German watchdog fines two companies over personal data transaction – Out

Das Bayerische Landesamt für Datenschutzaufsicht, the data protection authority (DPA) for the state of Bavaria, said it had fined two companies for their failure to adhere to data protection laws when they struck a deal for the sale and purchase of customer email addresses.

The fines levied were unspecified but were each at a five-figure level, it said.

The watchdog said that it is aware of cases where companies have transferred their ownership of customer data to other businesses. It said that this presents a compliance issue where the data concerns not just basic names and address details but additional data such as contact information, account and payment card details and transaction histories of individual customers.

It said it has become aware of the trade in this information as a result of receiving complaints from customers about unsolicited marketing communications they have received.

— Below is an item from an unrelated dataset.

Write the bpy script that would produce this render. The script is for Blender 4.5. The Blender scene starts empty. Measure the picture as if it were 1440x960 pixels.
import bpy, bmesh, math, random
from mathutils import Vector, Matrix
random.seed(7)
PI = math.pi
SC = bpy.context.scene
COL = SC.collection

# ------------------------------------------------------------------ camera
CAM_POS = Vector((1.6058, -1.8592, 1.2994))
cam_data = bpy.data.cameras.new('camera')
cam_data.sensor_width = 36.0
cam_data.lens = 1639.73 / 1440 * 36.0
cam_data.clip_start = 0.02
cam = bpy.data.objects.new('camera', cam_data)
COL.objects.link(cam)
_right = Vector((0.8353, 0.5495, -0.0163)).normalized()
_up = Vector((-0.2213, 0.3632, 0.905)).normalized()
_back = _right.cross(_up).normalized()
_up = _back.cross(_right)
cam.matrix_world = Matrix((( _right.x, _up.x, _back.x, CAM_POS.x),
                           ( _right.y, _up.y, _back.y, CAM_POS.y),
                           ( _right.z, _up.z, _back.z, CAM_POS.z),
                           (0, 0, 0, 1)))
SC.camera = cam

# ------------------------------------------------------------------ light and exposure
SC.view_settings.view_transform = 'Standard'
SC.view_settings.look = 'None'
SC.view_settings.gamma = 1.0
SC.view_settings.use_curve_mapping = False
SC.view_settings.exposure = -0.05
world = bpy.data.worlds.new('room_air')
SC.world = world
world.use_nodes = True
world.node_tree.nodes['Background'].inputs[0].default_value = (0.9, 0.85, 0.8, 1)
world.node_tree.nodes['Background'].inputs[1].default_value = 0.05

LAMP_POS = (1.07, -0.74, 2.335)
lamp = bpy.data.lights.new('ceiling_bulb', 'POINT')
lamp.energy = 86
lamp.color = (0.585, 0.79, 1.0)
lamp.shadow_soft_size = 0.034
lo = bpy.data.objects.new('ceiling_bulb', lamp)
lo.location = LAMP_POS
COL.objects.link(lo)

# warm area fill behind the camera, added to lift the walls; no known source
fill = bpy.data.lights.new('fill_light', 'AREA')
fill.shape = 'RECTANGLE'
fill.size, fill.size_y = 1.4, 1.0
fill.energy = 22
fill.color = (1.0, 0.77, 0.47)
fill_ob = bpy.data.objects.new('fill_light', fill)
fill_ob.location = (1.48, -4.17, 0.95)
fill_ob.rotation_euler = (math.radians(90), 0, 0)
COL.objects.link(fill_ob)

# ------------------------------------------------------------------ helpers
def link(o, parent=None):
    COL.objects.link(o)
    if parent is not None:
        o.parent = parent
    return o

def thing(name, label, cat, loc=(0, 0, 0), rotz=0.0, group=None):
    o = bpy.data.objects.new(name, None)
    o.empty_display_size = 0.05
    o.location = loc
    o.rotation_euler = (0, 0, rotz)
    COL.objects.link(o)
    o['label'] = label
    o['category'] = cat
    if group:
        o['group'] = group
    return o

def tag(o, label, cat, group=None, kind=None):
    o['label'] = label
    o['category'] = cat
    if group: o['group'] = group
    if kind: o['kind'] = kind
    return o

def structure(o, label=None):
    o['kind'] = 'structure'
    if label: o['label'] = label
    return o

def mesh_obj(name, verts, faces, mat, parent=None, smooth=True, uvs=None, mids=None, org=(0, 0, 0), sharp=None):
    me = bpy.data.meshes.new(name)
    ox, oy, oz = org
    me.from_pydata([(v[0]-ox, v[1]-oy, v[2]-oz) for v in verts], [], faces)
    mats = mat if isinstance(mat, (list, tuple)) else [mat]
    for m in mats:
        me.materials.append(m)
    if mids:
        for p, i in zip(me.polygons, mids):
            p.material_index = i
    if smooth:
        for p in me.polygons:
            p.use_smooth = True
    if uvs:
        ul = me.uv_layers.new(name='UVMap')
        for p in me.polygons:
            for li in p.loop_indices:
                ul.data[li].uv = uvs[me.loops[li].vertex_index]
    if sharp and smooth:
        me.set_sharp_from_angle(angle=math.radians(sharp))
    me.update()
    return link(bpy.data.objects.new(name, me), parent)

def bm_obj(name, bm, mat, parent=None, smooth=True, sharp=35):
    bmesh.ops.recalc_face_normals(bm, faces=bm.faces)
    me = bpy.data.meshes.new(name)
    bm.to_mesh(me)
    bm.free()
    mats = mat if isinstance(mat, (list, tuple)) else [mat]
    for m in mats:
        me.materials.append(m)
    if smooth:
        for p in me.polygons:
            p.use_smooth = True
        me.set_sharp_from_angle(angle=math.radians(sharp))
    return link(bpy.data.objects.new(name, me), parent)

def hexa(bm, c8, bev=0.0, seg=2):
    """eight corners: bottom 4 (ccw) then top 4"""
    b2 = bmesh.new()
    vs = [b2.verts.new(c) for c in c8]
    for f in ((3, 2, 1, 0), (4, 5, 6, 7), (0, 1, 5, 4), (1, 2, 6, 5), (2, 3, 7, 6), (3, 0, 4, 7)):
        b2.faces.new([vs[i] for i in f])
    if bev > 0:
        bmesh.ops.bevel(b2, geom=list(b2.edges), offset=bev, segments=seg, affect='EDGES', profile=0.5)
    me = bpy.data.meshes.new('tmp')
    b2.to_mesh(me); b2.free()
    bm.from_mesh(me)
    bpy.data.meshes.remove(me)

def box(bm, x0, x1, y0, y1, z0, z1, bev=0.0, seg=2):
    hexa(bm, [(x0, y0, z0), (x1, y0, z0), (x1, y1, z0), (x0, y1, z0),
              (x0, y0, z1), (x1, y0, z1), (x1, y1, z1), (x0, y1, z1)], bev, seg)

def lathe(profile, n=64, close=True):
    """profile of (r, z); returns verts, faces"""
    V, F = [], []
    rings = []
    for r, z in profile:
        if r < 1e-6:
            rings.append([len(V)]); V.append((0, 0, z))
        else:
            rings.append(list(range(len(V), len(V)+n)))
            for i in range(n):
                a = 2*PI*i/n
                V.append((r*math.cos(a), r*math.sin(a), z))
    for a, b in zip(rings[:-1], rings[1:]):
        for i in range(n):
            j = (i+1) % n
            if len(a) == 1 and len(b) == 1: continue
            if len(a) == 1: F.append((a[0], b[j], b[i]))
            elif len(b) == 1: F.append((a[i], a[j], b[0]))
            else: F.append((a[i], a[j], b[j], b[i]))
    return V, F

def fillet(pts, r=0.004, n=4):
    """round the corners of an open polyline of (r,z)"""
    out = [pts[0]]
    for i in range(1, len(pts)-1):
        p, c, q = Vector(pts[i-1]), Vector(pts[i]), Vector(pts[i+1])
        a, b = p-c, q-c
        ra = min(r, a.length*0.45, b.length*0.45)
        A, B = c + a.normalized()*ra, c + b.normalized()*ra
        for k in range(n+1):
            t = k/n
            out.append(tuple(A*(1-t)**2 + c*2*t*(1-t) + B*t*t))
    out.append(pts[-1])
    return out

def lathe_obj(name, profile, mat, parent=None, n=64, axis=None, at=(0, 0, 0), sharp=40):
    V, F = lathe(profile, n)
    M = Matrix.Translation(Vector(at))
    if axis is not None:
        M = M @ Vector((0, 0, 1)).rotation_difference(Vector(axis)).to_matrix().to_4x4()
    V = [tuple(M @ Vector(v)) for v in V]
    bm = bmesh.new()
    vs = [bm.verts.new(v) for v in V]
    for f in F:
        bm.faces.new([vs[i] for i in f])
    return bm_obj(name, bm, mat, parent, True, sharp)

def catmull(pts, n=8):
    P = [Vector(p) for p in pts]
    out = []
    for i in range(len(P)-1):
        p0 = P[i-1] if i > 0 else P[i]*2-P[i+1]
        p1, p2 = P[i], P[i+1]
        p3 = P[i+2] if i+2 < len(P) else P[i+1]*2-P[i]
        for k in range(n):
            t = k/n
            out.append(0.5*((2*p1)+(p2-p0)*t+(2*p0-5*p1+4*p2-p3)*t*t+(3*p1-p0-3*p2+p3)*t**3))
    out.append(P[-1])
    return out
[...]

Businesses need to ensure they have customers’ consent to the transfer of their data between companies, or have at least been made aware of the planned data transfer arrangement and given a right to object to that transfer, the Bavarian watchdog said.

“Companies and liquidator must be aware that personal customer data may not be sold like any commodity,” president of the Bavaria DPA Thomas Kranig said.

Munich-based technology law expert Marc Holtorf of Pinsent Masons, the law firm behind Out-Law.com, said that companies should check how asset deals are structured before entering into them.

“Selling personalised customer data by way of an asset deal might not be the best approach,” Holtorf said. “The decisions rendered by the Bavarian DPA underpin the trend that data protection compliance is increasingly becoming one of the major drivers for larger projects. This is true when the project is about selling customer data but also when it comes to the structuring of larger MA transactions, especially when the target is active in the private end consumer market.”

Bavaria’s DPA said that businesses that acquire customer email address and phone numbers and plan to use the information for advertising purposes need the “express consent” of consumers to do so. Failure to obtain this consent is a breach of both German data protection laws and laws against unfair competition, it said.

Holtorf said that the German Law Against Unfair Competition enables a variety of third parties, including competitors, business and consumer protection organisations, to request and enforce the cessation of an illegal use of personalised customer data.

Businesses that use data illegally obtained from another company to contact consumers for marketing purposes risk being fined up to €300,000, Bavaria’s DPA said.